Damit neue Technologien ihre produktivitätssteigernde Wirkung auf dem Arbeitsmarkt realisieren können, müssen die politischen Rahmenbedingungen stimmen. Auf Arbeitsmärkten – besonders für medizinische und pflegerische Dienstleistungen – sollten Regulierungen dem Beschäftigungszuwachs nicht maßgeblich im Wege stehen. Das Risiko wachsender Arbeitslosigkeit besteht nur dann, wenn die Löhne und Arbeitsbedingungen in den betreffenden Märkten starr reguliert sind und ein Mangel an Ausbildungsmöglichkeiten besteht. Letzteres ist ein entscheidender Faktor, denn die Vorstellung ist weit verbreitet, dass Menschen lediglich jene Tätigkeiten ausüben könnten, für die sie ursprünglich ausgebildet wurden. In einer dynamischen Marktwirtschaft verschwinden zwar permanent Arbeitsplätze, doch es kommt noch schneller zur Entstehung neuer Arbeitsplätze.

Allzu strikte Arbeitsmarktregulierung birgt die Gefahr, die Entstehung neuer Arbeitsmöglichkeiten im Keim zu ersticken und so Arbeitslosigkeit und ein sinkendes Lohnniveau zu befördern. Arbeitnehmer und Unternehmen sollten die Gelegenheit haben, mit Vertrags- und Beschäftigungsbedingungen zu experimentieren, die neue Möglichkeiten zur Aus- und Umbildung enthalten.
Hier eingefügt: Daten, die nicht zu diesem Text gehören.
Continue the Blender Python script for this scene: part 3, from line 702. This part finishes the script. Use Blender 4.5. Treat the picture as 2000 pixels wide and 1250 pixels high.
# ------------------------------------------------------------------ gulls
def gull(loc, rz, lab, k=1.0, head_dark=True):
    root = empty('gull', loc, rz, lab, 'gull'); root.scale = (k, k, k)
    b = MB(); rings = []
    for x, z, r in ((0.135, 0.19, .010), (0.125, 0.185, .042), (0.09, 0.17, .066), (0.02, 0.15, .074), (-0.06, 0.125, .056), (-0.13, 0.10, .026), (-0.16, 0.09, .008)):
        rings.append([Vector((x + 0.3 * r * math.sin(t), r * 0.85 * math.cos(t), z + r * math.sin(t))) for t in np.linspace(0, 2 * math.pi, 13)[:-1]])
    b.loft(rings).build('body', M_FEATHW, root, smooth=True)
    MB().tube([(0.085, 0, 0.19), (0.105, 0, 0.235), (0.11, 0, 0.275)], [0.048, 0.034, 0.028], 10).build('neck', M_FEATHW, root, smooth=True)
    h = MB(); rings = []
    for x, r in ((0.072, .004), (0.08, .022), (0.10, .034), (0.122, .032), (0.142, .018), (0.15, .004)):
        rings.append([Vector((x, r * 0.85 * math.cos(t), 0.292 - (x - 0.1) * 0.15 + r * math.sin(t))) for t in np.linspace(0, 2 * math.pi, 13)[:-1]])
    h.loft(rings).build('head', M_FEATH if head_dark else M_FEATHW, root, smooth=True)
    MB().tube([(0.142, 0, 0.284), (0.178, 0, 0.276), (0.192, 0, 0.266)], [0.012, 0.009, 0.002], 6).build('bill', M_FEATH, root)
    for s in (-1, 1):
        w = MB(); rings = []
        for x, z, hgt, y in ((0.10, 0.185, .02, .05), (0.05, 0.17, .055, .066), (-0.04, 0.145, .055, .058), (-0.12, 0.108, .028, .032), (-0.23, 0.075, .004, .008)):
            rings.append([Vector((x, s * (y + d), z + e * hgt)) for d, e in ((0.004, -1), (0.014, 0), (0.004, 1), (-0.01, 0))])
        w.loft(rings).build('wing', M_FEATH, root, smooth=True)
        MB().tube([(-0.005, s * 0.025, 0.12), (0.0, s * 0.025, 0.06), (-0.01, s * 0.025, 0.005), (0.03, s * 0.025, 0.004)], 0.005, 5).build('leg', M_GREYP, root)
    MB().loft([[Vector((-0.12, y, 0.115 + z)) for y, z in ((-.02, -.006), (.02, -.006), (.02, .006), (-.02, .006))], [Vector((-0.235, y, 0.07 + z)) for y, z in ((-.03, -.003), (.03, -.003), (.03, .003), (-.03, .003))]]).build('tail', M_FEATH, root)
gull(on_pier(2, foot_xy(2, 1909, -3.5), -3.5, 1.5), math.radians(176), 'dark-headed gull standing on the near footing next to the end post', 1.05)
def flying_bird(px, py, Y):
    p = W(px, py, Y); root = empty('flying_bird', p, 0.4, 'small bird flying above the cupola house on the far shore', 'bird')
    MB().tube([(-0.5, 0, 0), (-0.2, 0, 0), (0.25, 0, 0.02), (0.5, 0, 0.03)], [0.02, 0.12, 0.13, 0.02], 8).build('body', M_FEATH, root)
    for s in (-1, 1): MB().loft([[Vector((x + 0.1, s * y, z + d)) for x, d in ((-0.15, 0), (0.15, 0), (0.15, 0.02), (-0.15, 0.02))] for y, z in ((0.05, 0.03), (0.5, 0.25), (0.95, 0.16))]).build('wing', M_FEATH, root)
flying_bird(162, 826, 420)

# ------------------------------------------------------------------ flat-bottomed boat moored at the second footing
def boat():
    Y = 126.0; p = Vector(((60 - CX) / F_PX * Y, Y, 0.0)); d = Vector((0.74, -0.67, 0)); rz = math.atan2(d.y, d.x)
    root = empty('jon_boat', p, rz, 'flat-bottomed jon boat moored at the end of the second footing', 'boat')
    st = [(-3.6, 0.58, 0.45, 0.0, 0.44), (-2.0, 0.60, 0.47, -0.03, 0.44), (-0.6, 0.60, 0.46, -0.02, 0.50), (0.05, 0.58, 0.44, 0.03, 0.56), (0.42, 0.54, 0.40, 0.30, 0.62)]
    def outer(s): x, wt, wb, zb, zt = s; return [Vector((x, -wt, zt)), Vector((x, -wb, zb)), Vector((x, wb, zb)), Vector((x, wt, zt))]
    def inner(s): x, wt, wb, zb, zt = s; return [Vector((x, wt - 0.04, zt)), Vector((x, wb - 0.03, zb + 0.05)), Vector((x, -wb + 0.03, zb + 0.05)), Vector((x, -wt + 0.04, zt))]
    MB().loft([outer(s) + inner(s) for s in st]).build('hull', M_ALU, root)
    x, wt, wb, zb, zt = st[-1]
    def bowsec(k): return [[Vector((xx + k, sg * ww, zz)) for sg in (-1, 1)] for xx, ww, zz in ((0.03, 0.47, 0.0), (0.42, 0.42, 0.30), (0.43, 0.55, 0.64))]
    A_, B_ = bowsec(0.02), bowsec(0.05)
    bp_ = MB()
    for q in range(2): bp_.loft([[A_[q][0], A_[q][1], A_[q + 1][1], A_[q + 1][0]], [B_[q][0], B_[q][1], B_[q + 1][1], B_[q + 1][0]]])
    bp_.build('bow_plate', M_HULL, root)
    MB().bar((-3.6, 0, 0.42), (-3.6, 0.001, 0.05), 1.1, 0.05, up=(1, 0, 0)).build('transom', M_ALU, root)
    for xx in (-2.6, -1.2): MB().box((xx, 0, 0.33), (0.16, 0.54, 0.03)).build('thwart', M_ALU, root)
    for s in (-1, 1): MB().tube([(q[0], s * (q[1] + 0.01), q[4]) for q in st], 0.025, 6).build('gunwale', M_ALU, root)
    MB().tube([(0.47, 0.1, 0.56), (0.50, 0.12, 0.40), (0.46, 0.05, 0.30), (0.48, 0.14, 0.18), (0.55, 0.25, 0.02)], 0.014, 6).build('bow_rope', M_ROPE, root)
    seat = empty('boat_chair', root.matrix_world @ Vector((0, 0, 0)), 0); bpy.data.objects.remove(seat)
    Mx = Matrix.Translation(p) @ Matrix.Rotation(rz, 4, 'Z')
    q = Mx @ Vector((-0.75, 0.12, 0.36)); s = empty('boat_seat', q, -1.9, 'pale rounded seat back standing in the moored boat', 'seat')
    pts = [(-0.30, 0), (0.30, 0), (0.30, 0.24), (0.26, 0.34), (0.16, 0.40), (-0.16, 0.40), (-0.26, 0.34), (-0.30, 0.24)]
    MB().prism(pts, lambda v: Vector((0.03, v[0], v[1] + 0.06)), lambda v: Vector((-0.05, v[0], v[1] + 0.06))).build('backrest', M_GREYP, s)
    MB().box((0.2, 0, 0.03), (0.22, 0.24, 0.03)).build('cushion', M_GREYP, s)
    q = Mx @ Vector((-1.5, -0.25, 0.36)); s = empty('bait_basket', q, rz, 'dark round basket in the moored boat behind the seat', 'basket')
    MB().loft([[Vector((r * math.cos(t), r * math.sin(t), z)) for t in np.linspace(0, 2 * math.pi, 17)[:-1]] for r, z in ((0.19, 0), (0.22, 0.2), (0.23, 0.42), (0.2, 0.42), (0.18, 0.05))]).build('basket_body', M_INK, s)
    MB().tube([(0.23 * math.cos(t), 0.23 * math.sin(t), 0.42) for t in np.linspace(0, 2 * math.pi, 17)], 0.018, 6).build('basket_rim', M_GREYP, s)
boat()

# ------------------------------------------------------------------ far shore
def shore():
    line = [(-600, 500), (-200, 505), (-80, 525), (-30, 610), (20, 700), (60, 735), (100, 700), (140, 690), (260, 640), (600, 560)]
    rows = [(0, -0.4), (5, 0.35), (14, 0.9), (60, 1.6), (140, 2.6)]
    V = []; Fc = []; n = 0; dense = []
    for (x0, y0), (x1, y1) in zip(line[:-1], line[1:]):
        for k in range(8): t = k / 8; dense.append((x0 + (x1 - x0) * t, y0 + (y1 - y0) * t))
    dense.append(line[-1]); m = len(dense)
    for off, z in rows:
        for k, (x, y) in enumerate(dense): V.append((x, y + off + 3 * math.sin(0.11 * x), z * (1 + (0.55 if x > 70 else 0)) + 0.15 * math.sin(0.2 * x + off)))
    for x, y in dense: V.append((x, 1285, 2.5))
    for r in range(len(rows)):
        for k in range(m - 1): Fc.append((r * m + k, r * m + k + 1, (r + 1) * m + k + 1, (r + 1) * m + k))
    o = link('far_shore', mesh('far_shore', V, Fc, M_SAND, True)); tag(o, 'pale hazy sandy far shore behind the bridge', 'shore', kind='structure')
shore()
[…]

Künstliche Intelligenz und flexible Automatisierung

Insbesondere der Markt für medizinische und pflegerische Dienstleistungen sowie andere Sektoren, in denen die Nachfrage nach menschlichen Arbeitskräften zukünftig steigen wird, könnten von Deregulierung profitieren. In diesen Märkten werden Löhne und Arbeitsbedingungen heute in hohem Maße staatlich beeinflusst. Bei steigender Nachfrage würden die Marktlöhne für Arbeiter im Gesundheitssektor steigen und Anreize geben, umzuschulen und in die boomenden Sektoren zu wechseln. Unflexible Löhne führen zu künstlich erzeugtem Nachfrageüberschuss auf Arbeitsmärkten.

Nicht die durch Künstliche Intelligenz getriebene Automatisierung mit ihrer produktivitätssteigernden Wirkung bedroht Arbeitsplätze und Löhne, sondern schlechte Politik und rigide Arbeitsmärkte.